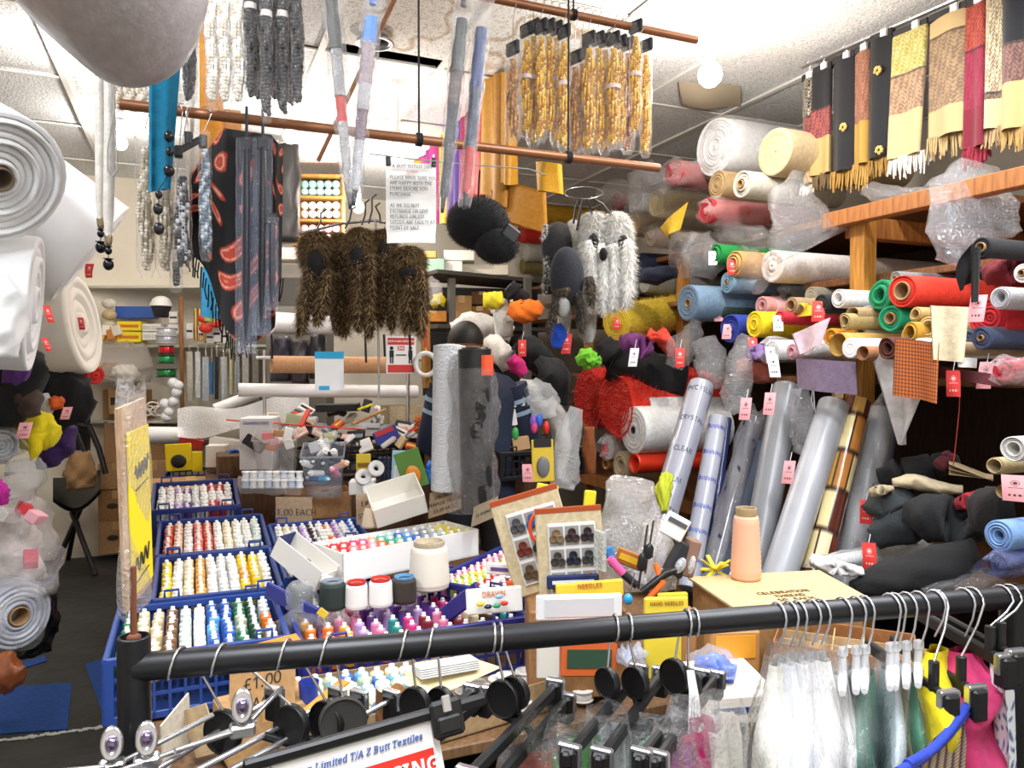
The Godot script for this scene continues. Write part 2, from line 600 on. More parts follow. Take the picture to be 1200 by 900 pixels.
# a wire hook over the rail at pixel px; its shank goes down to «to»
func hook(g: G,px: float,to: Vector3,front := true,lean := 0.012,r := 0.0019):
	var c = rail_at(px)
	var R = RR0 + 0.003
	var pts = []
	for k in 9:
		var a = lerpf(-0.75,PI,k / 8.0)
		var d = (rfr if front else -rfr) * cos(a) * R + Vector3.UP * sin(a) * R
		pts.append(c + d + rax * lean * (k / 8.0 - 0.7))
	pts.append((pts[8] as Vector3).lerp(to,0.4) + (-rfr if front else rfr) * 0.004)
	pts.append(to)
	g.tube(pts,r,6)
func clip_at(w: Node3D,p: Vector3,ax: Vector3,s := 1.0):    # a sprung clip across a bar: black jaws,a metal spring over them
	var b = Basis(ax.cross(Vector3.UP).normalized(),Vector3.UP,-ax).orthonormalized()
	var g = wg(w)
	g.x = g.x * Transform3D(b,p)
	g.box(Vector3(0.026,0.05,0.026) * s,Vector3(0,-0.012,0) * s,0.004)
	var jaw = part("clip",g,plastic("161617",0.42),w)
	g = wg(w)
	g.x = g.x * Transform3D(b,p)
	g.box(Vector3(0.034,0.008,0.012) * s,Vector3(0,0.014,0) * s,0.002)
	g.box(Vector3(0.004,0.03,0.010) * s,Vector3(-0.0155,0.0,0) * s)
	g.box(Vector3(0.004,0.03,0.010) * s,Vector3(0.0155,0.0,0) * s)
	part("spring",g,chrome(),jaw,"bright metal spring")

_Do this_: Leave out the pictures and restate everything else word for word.

_Full answer_:
The Godot script for this scene continues. Write part 2, from line 600 on. More parts follow. Take the picture to be 1200 by 900 pixels.
# a wire hook over the rail at pixel px; its shank goes down to «to»
func hook(g: G,px: float,to: Vector3,front := true,lean := 0.012,r := 0.0019):
	var c = rail_at(px)
	var R = RR0 + 0.003
	var pts = []
	for k in 9:
		var a = lerpf(-0.75,PI,k / 8.0)
		var d = (rfr if front else -rfr) * cos(a) * R + Vector3.UP * sin(a) * R
		pts.append(c + d + rax * lean * (k / 8.0 - 0.7))
	pts.append((pts[8] as Vector3).lerp(to,0.4) + (-rfr if front else rfr) * 0.004)
	pts.append(to)
	g.tube(pts,r,6)
func clip_at(w: Node3D,p: Vector3,ax: Vector3,s := 1.0):    # a sprung clip across a bar: black jaws,a metal spring over them
	var b = Basis(ax.cross(Vector3.UP).normalized(),Vector3.UP,-ax).orthonormalized()
	var g = wg(w)
	g.x = g.x * Transform3D(b,p)
	g.box(Vector3(0.026,0.05,0.026) * s,Vector3(0,-0.012,0) * s,0.004)
	var jaw = part("clip",g,plastic("161617",0.42),w)
	g = wg(w)
	g.x = g.x * Transform3D(b,p)
	g.box(Vector3(0.034,0.008,0.012) * s,Vector3(0,0.014,0) * s,0.002)
	g.box(Vector3(0.004,0.03,0.010) * s,Vector3(-0.0155,0.0,0) * s)
	g.box(Vector3(0.004,0.03,0.010) * s,Vector3(0.0155,0.0,0) * s)
	part("spring",g,chrome(),jaw,"bright metal spring")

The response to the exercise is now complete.